Pas mal de gens dont Tom Burleson ont enquêté sur sa disparition, dont la théorie principale figure en 1980 dans un article de l’Associated Press. Slick Watts nous raconte la légende :

“De ce qu’il se dit, il était assis à la table du dictateur et une dispute aurait éclatée. Brisker ne voulait pas lâcher le morceau à propos de son désaccord et insistait sur son point de vue. Il a alors péter un plomb comme il sait le faire et vous le savez dans ce pays, vous ne pouvez pas vous permettre de manquer de respect au roi. Apparement le gars avait déjà son flingue prêt à tirer, il a dégainé et pan… il a abattu Brisker. C’est en tout cas ce que raconte la légende.”

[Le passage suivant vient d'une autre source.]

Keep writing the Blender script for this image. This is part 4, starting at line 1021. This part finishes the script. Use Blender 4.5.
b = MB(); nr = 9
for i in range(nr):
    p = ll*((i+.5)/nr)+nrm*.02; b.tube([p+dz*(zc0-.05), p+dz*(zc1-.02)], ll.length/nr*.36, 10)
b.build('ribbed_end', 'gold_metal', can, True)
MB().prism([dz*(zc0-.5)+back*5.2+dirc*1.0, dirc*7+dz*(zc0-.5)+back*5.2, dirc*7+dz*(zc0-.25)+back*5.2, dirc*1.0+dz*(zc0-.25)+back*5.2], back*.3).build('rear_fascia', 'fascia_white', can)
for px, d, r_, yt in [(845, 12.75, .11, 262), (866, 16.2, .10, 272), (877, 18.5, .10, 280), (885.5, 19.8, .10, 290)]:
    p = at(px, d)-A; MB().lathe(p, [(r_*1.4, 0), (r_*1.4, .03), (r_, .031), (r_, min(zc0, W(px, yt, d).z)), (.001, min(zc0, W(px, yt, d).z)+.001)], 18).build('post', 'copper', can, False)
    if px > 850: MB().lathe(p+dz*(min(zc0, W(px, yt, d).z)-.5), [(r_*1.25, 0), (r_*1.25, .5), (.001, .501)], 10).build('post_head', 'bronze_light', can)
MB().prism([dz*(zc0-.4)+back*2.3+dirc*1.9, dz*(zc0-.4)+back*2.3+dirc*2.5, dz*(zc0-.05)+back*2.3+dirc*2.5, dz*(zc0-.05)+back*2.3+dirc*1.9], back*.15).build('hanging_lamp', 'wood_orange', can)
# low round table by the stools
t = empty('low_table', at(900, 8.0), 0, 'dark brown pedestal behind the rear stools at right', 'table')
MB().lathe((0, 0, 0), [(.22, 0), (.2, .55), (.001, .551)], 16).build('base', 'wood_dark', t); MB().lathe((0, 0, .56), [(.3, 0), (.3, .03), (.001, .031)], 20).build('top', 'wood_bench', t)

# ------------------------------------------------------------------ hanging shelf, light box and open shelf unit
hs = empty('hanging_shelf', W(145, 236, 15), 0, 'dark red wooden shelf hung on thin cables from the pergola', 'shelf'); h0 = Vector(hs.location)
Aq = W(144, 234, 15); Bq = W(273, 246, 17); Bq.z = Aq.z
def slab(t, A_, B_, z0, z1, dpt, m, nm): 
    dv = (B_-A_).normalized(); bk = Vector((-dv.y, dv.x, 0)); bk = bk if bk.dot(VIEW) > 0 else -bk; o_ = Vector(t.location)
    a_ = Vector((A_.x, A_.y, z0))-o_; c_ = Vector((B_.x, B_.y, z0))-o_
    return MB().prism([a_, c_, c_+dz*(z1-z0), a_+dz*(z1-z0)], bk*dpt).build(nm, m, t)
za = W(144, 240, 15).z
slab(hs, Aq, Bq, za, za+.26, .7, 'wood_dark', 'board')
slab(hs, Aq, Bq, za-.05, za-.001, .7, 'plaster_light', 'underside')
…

Le mystère de John Brisker n’est toujours pas résolu de nos jours puisque personne ne sait où ni comment le joueur de basket est décédé. Peut-être même est-il toujours en vie… En tout cas, l’histoire de Brisker est la preuve qu’une carrière sportive professionnelle passe avant tout par les relations sociales, davantage que par les talents individuels de chacun.